**SUPPLIED DATA**
——————

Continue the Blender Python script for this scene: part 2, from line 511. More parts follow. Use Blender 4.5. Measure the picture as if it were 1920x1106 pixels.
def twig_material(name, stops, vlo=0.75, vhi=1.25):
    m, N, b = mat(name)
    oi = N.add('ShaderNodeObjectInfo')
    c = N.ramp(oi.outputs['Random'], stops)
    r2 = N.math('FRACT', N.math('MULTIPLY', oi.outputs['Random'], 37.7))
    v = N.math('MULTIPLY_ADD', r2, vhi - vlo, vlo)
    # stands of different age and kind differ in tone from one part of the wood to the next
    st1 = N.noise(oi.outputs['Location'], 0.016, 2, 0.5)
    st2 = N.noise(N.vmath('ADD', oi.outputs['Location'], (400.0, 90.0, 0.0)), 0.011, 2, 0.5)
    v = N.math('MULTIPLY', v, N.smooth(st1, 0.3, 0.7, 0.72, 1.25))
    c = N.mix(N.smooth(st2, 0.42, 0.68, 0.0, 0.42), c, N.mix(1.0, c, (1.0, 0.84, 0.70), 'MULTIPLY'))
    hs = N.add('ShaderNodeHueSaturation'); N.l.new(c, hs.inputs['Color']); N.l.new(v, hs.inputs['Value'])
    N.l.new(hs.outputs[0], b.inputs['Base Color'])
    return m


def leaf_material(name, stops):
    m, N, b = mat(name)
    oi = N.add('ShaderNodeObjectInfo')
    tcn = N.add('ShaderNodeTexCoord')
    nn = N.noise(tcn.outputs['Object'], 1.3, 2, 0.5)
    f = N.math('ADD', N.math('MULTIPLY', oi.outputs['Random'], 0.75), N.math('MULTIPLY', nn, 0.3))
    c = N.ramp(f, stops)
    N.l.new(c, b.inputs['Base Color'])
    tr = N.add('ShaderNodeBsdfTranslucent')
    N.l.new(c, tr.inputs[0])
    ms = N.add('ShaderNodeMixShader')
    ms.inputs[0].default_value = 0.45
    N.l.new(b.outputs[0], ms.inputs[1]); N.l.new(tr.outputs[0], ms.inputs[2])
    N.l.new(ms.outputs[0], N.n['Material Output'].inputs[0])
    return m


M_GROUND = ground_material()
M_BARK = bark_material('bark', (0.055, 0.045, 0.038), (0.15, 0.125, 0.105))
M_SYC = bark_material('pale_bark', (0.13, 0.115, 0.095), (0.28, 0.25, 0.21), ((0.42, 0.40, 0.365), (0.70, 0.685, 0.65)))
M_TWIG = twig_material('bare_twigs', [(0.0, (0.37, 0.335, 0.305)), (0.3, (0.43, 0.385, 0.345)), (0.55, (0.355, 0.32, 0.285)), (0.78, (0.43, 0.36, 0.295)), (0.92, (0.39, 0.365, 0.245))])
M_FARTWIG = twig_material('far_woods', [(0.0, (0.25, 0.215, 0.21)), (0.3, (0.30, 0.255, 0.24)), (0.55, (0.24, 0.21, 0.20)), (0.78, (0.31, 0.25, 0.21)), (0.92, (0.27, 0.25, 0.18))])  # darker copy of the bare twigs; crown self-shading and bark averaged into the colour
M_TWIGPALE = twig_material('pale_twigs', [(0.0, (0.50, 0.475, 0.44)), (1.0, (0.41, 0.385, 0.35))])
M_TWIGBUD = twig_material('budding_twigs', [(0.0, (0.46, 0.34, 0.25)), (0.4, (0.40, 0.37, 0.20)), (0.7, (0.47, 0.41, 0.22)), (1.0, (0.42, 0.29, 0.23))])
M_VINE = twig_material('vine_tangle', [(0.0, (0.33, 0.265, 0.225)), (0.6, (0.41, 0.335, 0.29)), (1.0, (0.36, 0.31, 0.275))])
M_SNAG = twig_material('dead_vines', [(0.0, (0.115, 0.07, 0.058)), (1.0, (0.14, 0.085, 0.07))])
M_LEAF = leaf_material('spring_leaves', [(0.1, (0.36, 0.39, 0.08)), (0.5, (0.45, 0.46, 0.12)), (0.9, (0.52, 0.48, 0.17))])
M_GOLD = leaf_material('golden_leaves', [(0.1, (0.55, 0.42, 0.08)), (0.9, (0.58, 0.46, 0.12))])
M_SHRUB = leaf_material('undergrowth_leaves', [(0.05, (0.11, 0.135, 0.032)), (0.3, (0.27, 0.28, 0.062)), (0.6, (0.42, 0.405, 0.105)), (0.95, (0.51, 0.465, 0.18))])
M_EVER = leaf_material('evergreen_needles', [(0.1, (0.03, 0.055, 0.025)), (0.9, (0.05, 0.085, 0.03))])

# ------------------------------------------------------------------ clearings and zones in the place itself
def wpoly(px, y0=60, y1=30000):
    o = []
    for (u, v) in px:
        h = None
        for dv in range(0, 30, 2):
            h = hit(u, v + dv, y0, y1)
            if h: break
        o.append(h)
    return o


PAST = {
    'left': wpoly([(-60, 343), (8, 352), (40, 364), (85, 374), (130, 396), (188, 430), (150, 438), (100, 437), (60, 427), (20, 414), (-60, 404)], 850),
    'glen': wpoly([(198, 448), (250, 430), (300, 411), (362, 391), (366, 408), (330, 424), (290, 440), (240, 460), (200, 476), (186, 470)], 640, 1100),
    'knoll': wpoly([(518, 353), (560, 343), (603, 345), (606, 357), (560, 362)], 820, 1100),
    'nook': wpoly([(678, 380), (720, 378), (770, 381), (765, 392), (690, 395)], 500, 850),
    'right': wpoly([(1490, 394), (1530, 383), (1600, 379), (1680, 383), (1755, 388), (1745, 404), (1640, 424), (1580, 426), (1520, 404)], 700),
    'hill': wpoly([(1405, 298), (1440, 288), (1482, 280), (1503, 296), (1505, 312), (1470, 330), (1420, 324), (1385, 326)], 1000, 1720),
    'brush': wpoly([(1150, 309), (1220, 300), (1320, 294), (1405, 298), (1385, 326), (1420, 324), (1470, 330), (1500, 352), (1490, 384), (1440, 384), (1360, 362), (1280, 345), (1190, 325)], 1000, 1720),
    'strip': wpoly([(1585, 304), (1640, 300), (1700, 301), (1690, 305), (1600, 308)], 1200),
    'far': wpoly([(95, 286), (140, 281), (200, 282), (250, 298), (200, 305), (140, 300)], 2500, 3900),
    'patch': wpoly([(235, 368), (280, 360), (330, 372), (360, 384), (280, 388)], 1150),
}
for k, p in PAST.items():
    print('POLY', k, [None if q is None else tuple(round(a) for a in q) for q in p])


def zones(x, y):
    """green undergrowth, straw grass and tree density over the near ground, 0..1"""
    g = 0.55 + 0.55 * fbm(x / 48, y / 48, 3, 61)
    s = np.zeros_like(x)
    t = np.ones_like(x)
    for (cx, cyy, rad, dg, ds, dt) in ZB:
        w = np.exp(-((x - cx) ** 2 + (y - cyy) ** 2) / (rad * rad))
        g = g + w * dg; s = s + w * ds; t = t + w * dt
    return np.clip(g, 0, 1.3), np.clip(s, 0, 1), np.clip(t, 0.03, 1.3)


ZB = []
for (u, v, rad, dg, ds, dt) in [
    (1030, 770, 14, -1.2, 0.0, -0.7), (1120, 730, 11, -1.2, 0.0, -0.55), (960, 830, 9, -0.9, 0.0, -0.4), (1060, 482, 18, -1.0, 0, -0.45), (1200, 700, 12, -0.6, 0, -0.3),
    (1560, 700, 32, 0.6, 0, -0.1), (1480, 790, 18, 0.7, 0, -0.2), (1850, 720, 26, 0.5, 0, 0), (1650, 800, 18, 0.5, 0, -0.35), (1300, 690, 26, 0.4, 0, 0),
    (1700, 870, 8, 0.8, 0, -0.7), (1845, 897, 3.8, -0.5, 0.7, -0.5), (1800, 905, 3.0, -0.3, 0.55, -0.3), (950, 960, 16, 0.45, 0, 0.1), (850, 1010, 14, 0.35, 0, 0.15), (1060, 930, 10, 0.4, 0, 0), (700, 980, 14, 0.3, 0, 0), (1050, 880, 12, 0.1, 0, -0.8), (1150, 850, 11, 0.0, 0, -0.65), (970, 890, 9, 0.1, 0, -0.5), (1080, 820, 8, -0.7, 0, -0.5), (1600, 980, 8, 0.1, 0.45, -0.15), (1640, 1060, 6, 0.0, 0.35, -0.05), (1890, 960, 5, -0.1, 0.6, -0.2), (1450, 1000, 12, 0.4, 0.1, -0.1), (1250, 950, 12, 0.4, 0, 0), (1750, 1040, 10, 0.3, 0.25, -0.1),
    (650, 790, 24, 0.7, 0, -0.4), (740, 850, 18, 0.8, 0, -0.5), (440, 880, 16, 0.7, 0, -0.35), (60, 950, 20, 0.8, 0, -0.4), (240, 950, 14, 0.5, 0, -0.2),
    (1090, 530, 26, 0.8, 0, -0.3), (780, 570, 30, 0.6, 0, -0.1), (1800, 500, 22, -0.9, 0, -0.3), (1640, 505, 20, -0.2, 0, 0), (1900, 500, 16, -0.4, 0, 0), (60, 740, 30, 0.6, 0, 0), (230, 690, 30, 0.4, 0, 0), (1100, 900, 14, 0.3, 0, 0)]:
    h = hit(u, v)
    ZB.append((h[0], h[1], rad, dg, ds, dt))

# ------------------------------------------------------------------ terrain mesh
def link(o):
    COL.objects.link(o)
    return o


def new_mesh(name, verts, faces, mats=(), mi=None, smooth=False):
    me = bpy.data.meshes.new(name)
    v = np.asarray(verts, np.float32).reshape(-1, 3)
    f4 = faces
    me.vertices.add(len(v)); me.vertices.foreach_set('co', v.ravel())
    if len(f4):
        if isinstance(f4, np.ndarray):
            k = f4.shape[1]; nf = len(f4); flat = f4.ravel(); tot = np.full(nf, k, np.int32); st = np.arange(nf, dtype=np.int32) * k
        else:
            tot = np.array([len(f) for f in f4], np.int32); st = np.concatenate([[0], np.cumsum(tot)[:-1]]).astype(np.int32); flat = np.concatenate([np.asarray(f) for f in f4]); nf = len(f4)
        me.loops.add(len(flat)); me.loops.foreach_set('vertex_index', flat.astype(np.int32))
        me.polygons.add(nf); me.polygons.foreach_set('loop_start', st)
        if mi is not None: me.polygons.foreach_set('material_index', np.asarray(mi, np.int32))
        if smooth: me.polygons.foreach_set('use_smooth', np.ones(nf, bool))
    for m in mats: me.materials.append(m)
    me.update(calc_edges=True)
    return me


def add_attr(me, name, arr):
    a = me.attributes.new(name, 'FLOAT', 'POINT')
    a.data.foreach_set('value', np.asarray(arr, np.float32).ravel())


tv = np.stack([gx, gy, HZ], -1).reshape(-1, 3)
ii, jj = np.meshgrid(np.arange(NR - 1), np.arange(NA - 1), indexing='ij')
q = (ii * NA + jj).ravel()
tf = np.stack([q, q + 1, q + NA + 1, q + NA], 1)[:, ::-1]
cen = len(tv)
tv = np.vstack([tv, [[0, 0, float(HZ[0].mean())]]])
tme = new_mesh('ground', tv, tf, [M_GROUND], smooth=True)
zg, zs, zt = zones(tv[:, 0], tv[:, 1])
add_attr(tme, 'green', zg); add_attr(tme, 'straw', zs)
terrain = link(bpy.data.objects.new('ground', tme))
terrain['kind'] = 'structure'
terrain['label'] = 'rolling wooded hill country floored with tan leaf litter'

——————

**SHORT TASK**
Identify lines with the string "from". Copy each one.

**ANSWER TO THE TASK**
Continue the Blender Python script for this scene: part 2, from line 511. More parts follow. Use Blender 4.5. Measure the picture as if it were 1920x1106 pixels.
    # stands of different age and kind differ in tone from one part of the wood to the next